DIGITAL LIBRARY
BUILDING KNOWLEDGE TRANSFER ARCHITECTURES SUPPORTING MATHEMATICAL COMPREHENSION
1 Hungarian Academy of Science, Research Institute for the Humanities (HUNGARY)
2 Edutus College (HUNGARY)
About this paper:
Appears in: EDULEARN12 Proceedings
Publication year: 2012
Pages: 3984-3994
ISBN: 978-84-695-3491-5
ISSN: 2340-1117
Conference name: 4th International Conference on Education and New Learning Technologies
Dates: 2-4 July, 2012
Location: Barcelona, Spain
Abstract:
Paradoxically, by the time developers of digital learning environments created the e-didactic solutions to understanding, keeping up attention, controlled learning, cooperation, and motivation to supplement the communicative potential of personal knowledge transfer, the multimedia of virtual worlds and web 2.0 brought back a large part of the potential of live presentation, and personal consultation. In an experimental v-learning environment we address the question of what effect a video-based teaching/learning architecture and the traditional processes of mathematical knowledge transfer have on each other. We investigated the relationship

(KA+LD=LE) Knowledge Architecture + Learning Design = Learning Experience

in a target group of college students in a comparative way and obtained results concerning the following questions. What are the options to keep up the interest in a video-based learning environment? What tools may assist, supplement or even substitute the “guidance of thought” that is so crucial in a face-to-face set-up? What are the technological and didactic solutions that support the student in the event of a loss of the train of thought, so critical from the point of view of understanding? Reflecting on the possibilities of v-learning solutions and instructional-technology innovations, we outline what sort of virtual and web 2.0 tools are capable of replacing traditional didactic elements and may supplement face-to-face communication. We report experimental results concerning the issue how traditional learning methods transformed alongside the KA+LD=LE relationship as a result of the transformation of the learning environment.

Further developing R. S. Wurman’s vision of Information Architecture and adapting J. J. Garrett’s concept of User Experience in the educational context, we label Knowledge Architecture (KA) all information structures that lend themselves for design and representation in an independently interpretable form. In our study it meant that they integrally contained the information required for their interpretation. KAs were didactically distinguished from the architecture of the learning environment serving knowledge transfer.

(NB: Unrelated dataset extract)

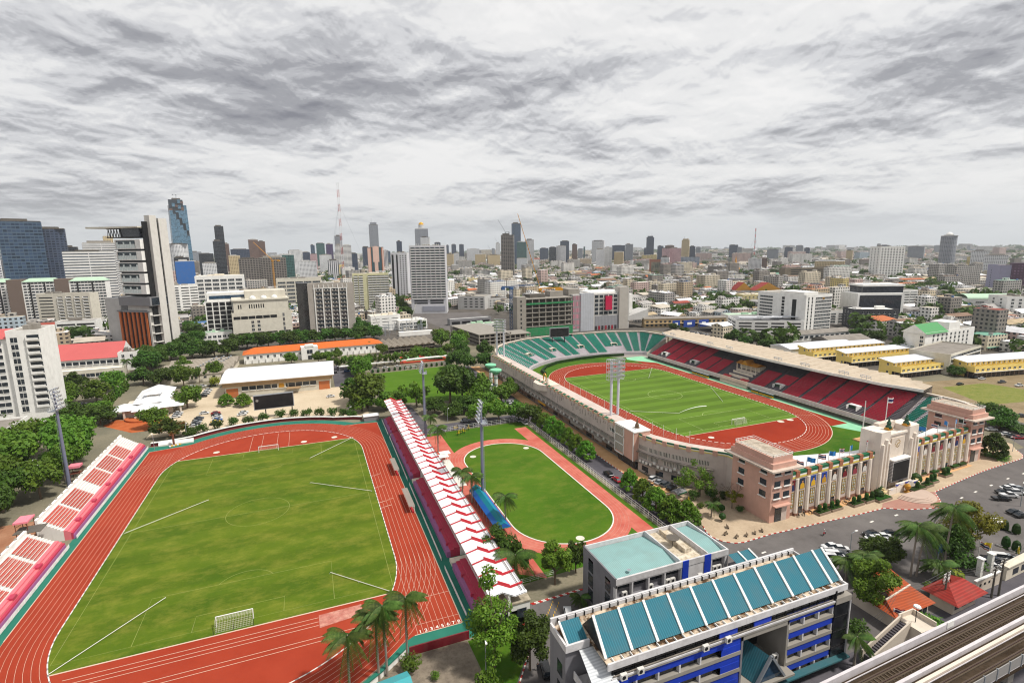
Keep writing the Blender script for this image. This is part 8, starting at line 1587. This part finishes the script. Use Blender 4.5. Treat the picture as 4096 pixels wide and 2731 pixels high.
# ------------------------------------------------------------------ vehicles and people
CARC=dict(white='#c9cacb',silver='#8d9196',black='#121316',grey='#4a4d52',red='#8f1420',blue='#1f4f8f',yellow='#c9a81c',darkblue='#1a2236')
CARM={k:paint('car_'+k,v,.25,amt=.06,streak=False,spec=.6)for k,v in CARC.items()};tyre=paint('tyre','#141414',.8);lampw=paint('headlamp','#d5d8da',.2,amt=0)
PROF=dict(car=([(-2.2,.35),(-2.25,.8),(-1.6,.98),(1.0,.95),(2.0,.82),(2.2,.6),(2.15,.3)],[(-1.75,.95),(-1.15,1.42),(.35,1.44),(1.15,.93)]),suv=([(-2.25,.4),(-2.3,1.0),(-2.2,1.1),(1.0,1.08),(2.1,.95),(2.25,.7),(2.2,.35)],[(-2.2,1.08),(-2.0,1.72),(.5,1.75),(1.3,1.06)]),van=([(-2.5,.4),(-2.55,1.1),(-2.5,1.2),(1.9,1.15),(2.45,.95),(2.5,.4)],[(-2.5,1.18),(-2.4,2.0),(1.0,2.02),(2.0,1.13)]),pickup=([(-2.6,.5),(-2.6,1.05),(-.7,1.08),(1.2,1.08),(2.3,.95),(2.45,.4)],[(-.8,1.06),(-.6,1.72),(.6,1.72),(1.4,1.06)]))
def side(pts,w,wt=None):
 n=len(pts);wt=wt or w;zm=max(p[1]for p in pts);k=lambda z:w if z<zm-.2 else wt
 mb=MB();mb.add([(x,-k(z),z)for x,z in pts]+[(x,k(z),z)for x,z in pts],[(i,i+n,(i+1)%n+n,(i+1)%n)for i in range(n)]+[tuple(range(n)),tuple(range(2*n-1,n-1,-1))]);return mb
CM2={}
wheelm=MB().add([(.31*math.cos(a),s,.31+.31*math.sin(a))for s in(-.1,.1)for a in np.linspace(0,6.283,12,endpoint=False)],[(i,(i+1)%12,12+(i+1)%12,12+i)for i in range(12)]+[tuple(range(12)),tuple(range(23,11,-1))]).mesh('wheel',[tyre]);hl=MB().box((-.05,-.2,0),(.06,.2,.16)).mesh('headlight',[lampw])
def car(c,x,y,col,kind='car',rz=0.0):
 X,Y=(x,y)if c=='w' else at(c,x,y);t=link('parked_'+kind,None,None,(X,Y,.035),rz)
 if(kind,col)not in CM2:
  b,g=PROF[kind];body=side(b,.86);tp=max(z for _,z in g);body.box((g[1][0]+.05,-.62,tp-.04),(g[2][0],.62,tp+.03));CM2[kind,col]=body.mesh('body',[CARM[col]])
  CM2[kind]=side(g,.8,.64).mesh('window_glass',[darkglass])
 link('body',CM2[kind,col],t);link('window_glass',CM2[kind],t)
 for sx in(-1.35,1.35):
  for sy in(-.8,.8):link('wheel',wheelm,t,(sx,sy,0))
 for sy in(-.6,.6):link('headlight',hl,t,(2.14 if kind!='van' else 2.44,sy,.62))
 later(t,'parked '+col.replace('dark','dark ')+' '+kind,'car' if kind=='car' else kind,'parked vehicles')
h2=math.pi/2
for q in[('e',1785,842,'grey','car',0),('e',1772,860,'black','car',0),('e',1762,878,'silver','car',0),('e',1750,897,'black','car',0),('e',1742,915,'white','car',0),('e',1832,797,'white','car',.1),('e',1935,795,'red','car',.1),('e',1940,812,'black','car',0),('e',1948,828,'white','car',0),('e',1955,845,'white','car',0),('e',1950,860,'blue','car',0),('e',1935,875,'yellow','car',0),('e',1925,892,'black','car',0),('e',2185,790,'white','car',.2),('e',2170,808,'white','car',.2),('e',1600,795,'white','car',.2),('e',1590,812,'silver','car',.2),('e',1575,830,'white','car',.2),('e',1820,645,'black','suv',.1),('e',1842,622,'silver','car',.1),('e',1855,605,'white','car',.1),('e',1868,588,'white','car',.1),('e',1725,555,'white','car',.1),('e',1815,553,'white','car',0),('e',1905,548,'darkblue','car',0),('e',260,1225,'white','car',-.2),('e',235,1248,'red','car',-.2),('e',290,1275,'white','car',-.2),('e',215,1272,'black','car',-.2),('e',195,1292,'silver','car',-.2),('e',140,1312,'white','suv',-.2),('e',112,1340,'grey','car',-.2),('e',80,1366,'white','car',-.2),('e',45,1390,'blue','car',-.2),('e',20,1425,'white','van',-.2),('e',580,965,'white','van',.2),('e',545,985,'silver','car',.2),('e',690,725,'black','car',.2),('e',740,715,'grey','car',.2),('e',640,735,'white','car',.2),('e',580,840,'white','car',.2),('e',470,865,'silver','car',.2),('f',670,645,'white','car',.2),('f',850,675,'grey','car',h2),('f',820,420,'blue','suv',.1),('f',700,432,'black','car',.1),('f',1160,388,'white','car',.05),('f',1075,395,'black','car',.05),('f',1272,376,'white','car',.05),('f',1878,864,'silver','car',0),('f',1925,905,'black','car',0),('f',2240,740,'white','car',h2),('f',2270,700,'white','car',h2),('q',190,460,'black','suv',h2),('q',265,510,'red','car',h2),('q',605,505,'white','suv',.3),('q',545,555,'black','car',-1.1),('q',658,532,'silver','car',.3),('q',712,556,'grey','suv',.3),('q',770,585,'black','car',.3),('h',115,885,'white','car',h2),('h',55,860,'silver','car',h2),('h',10,700,'white','car',h2),('i',2090,1345,'black','pickup',-.5),('i',2160,1315,'white','pickup',-.5),('i',2110,1285,'black','car',-.5),('i',2175,1285,'black','suv',-.5),('i',2225,1290,'white','suv',-.5),('i',2150,1252,'white','car',-.5),('i',2195,1240,'white','car',-.5),('i',2250,1255,'silver','car',-.5),('i',2210,1465,'black','car',-.3),('i',2275,1495,'black','car',-.3),('i',2130,762,'white','car',-.4),('i',2187,782,'black','car',-.4),('i',2245,795,'red','car',-.4),('i',2000,720,'white','car',-.4),('i',2185,655,'white','van',-.4),('i',2265,600,'grey','pickup',-.6),('o',160,78,'black','car',2.9),('o',185,118,'white','car',-.4),('o',222,112,'white','car',-.4),('o',262,100,'white','car',-.4),('o',318,75,'black','car',-.4),('o',1095,300,'darkblue','van',-.6),('o',1160,270,'white','van',-.6),('o',1215,272,'silver','suv',-.6),('o',1110,335,'white','car',-.6),('m',530,412,'white','car',2.9),('m',622,430,'white','car',-.5),('m',565,492,'white','van',-.5),('m',618,478,'grey','car',-.5),('m',540,518,'white','van',-.5),('l',290,1475,'black','suv',1.35),('l',480,995,'white','suv',1.2),('d',1840,1478,'black','car',0),('d',1960,1425,'black','car',-.1),('d',2015,1435,'white','car',-.1),('d',2175,1462,'grey','pickup',-.1),('d',2312,1490,'white','pickup',-.1)]+[('c',800+24*k,1072+4.2*k,('white','silver','yellow','white','black')[k%5],'car',1.2)for k in range(13)]+[('c',770+26*k,1052+4*k,('silver','white','grey')[k%3],'car',1.2)for k in range(8)]+[('b',1350+22*k,972+3*k,'white','car',.6)for k in range(3)]:car(*q)
mw_=MB().add([(.3*math.cos(a),s,.3+.3*math.sin(a))for s in(-.06,.06)for a in np.linspace(0,6.283,10,endpoint=False)],[(i,(i+1)%10,10+(i+1)%10,10+i)for i in range(10)]).mesh('wheel',[tyre])
def moto(label,x,y,rz,col='black'):
 t=thing('motorcycle',label,'motorcycle',(x,y,.15),rz,'motorcycles');MB().tube([(-.75,0,.75),(-.3,0,.72),(.1,0,.55),(.5,0,.8)],[.1,.2,.18,.1],8).obj('body',CARM[col],t)
 for s in(-.6,.65):link('wheel',mw_,t,(s,0,0))
 MB().bar((.5,-.35,1.0),(.5,.35,1.0),.06).bar((.5,0,.75),(.5,0,1.0),.06).obj('handlebar',steel,t);return t
for k,(c,x,y,col)in enumerate((('i',275,1495,'black'),('i',320,1480,'black'),('i',380,1462,'black'),('i',688,1378,'black'),('i',712,1358,'black'),('q',535,450,'black'),('q',745,660,'red'),('q',775,675,'red'),('q',860,710,'red'),('q',890,735,'red'))):moto(('leftmost motorcycle by left gate wing','second motorcycle by left gate wing','third motorcycle by left gate wing','motorcycle left of gate memorial','motorcycle nearest the gate memorial','black motorcycle at the curved wall doorway','red motorcycle left of vendor tent','red motorcycle before the vendor tent','red motorcycle behind yellow umbrella','red motorcycle under yellow umbrella')[k],*at(c,x,y),.8+.2*k,col)
def person(label,x,y,z,rz,shirt,sit=False,trouser=None):
 J=[(0,0,.95),(0,0,1.2),(0,0,1.42),(0,0,1.52),(0,.02,1.66),(.2,0,1.4),(.27,.02,1.12),(.27,.14,.9),(-.2,0,1.4),(-.27,.02,1.12),(-.24,.2,1.0),(.1,0,.9),(.11,.03,.5),(.11,-.02,.06),(-.1,0,.9),(-.12,.06,.5),(-.12,.02,.06)]
 if sit:J[12]=(.16,.4,.85);J[13]=(.2,.3,.4);J[15]=(-.16,.4,.85);J[16]=(-.2,.3,.4);J[7]=(.26,.42,1.05);J[10]=(-.26,.42,1.05)
 R_=[.15,.14,.15,.06,.105,.065,.05,.04,.065,.05,.04,.09,.065,.05,.09,.065,.05];E=[(0,1),(1,2),(2,3),(3,4),(2,5),(5,6),(6,7),(2,8),(8,9),(9,10),(0,11),(11,12),(12,13),(0,14),(14,15),(15,16)]
 me=bpy.data.meshes.new('body');me.from_pydata(J,E,[]);o=link('person',me,None,(x,y,z),rz);tag(o,label,'person');o.modifiers.new('skin','SKIN');o.modifiers.new('sub','SUBSURF').levels=1
 for v,r in zip(me.skin_vertices[0].data,R_):v.radius=(r,r)
 me.skin_vertices[0].data[0].use_root=True
 m,nt,N,L,b=nodes('clothes_'+shirt);tc=N.new('ShaderNodeTexCoord');sp=N.new('ShaderNodeSeparateXYZ');L.new(tc.outputs['Object'],sp.inputs[0]);f=fmath(nt,'GREATER_THAN',sp.outputs[2],.97);g=fmath(nt,'GREATER_THAN',sp.outputs[2],1.47);L.new(mixrgb(nt,g,mixrgb(nt,f,lin(trouser or '#1a1c24'),lin(shirt)),lin('#8f6248')),b.inputs['Base Color']);me.materials.append(m)
 MB().lathe((0,0,1.66),[(.1,-.02),(.115,.05),(.08,.12),(.02,.14)],8).obj('hair' if not sit else 'helmet',black if not sit else white,o)
person('person in dark suit standing beside black suv at lane',55.9,-91.7,.02,.4,'#20242e');X,Y=at('m',482,300);moto('red motorcycle ridden along the middle of the avenue',X,Y,.3,'red');person('motorcycle rider in white shirt and helmet on avenue',X-.15,Y,.12,.3-h2,'#c9c9c9',True);person('person in red walking beside the ceremonial box',*at('h',2050,558),.05,1,'#a02020')
# street lamps
for k,(c,x,y,H)in enumerate((('m',690,560,9),('f',830,830,5),('f',1718,868,6),('e',1675,1010,6),('e',1385,1115,6),('h',548,1070,6),('i',2190,910,6),('i',2260,1400,8),('f',752,460,7),('k',1975,1540,9))):
 X,Y=at(c,x,y);t=thing('street_lamp',('lamp post by white cars above orange house','white lamp post behind the far track wall','white lamp post at the road bend corner','white lamp post beside track memorial','thin lamp post at the pink stand end','lamp post beside the stadium road trees','lamp post by hedge near right salmon tower','lamp post among cars at right edge','white lamp post beside the gymnasium road','lamp post under the huge bottom tree')[k],'lamp',(X,Y,0),.5*k,'street lamps');MB().tube([(0,0,0),(0,0,H)],[.13,.08],6).obj('post',steel,t);MB().bar((0,0,H),(1.5,0,H+.3),.1).obj('arm',steel,t);MB().box((1.1,-.18,H+.22),(2.0,.18,H+.38)).obj('lamp_head',white,t)
assign_labels()
# ------------------------------------------------------------------ city air
hz_=MB().box((-13400,-1900,-1.5),(13400,13400,760)).obj('haze',bpy.data.materials.new('haze'));hz_['kind']='stuff';hz_['label']='pale haze over the whole city';hm_=hz_.data.materials[0];hm_.use_nodes=True;nt=hm_.node_tree;nt.nodes.clear()
ho=nt.nodes.new('ShaderNodeOutputMaterial');hv=nt.nodes.new('ShaderNodeVolumePrincipled');hv.inputs['Color'].default_value=(.86,.91,.97,1);hv.inputs['Density'].default_value=6e-5;hv.inputs['Anisotropy'].default_value=.2;nt.links.new(hv.outputs[0],ho.inputs['Volume'])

The v-learning environment itself consisted of elements, functions, designable interfaces for plannable activities, which establish contact between KAs and their structural elements. The e-didactic analysis of the KA+LD=LE relationship showed that live recording of lectures properly integrated into the v-learning environment had changed the linear structure of knowledge acquisition in spite of the fixed nature of the video-stream. This result faced us with the repetitive question of when and to what extent the subject matter demands the “bound guidance” of attention and the control of understanding. We have learned that traditional standards of control, and the guidance of attention bound to the train of thought, often conflict with the learning practices of the digital generation within fields of study like mathematics that have deep and far reaching didactic traditions for presenting proofs and definitions.

References:
Garrett, J. J.: The Elements of User Experience: User-Centered Design for the Web, New Riders. Indianapolis. 2002.
Wurman, R. S., Information Architects, Graphis Press, Zurich, 1996.
Keywords:
Teaching mathematics, philosophy of education, e-didactics, v-learning, information architecture.